Figure 7-1 depicts the most likely successful matches between your particular personality and job candidates on the dimensions of motivation, work setting and culture preference, and career stage with which we started this chapter.

FIGURE 7-1


Candidate and Builder Type Alignment

image

*We chose to focus on the early and later stages of a candidate’s career arc. Alignment is especially important at the beginning of a career, when developing one’s personal repertoire of skills and style, and when as a builder, you probably have a greater chance to mold this repertoire. Later on, a candidate presumably has more choice in selecting where to apply his or her skills and therefore can be more demanding in fi nding the right alignment with you.

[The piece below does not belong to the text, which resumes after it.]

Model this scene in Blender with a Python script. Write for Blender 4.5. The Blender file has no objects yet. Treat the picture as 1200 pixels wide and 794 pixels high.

Too many ventures fail not because they have bad products, lousy business models, too little money, or uninterested customers, but because they don’t get the team dynamics and work culture right. As a builder, you may do a great job of selling and telling to get your businesses off the ground, but then flunk at gelling—developing an effective, high-performing team of talented people to grow that business to the scale worthy of its potential. Armed with the insights in this chapter, you can improve your odds of achieving what may be the most important fit of all: that between your Builder Personality and the team members you choose—and who, in turn, choose you—to build this business.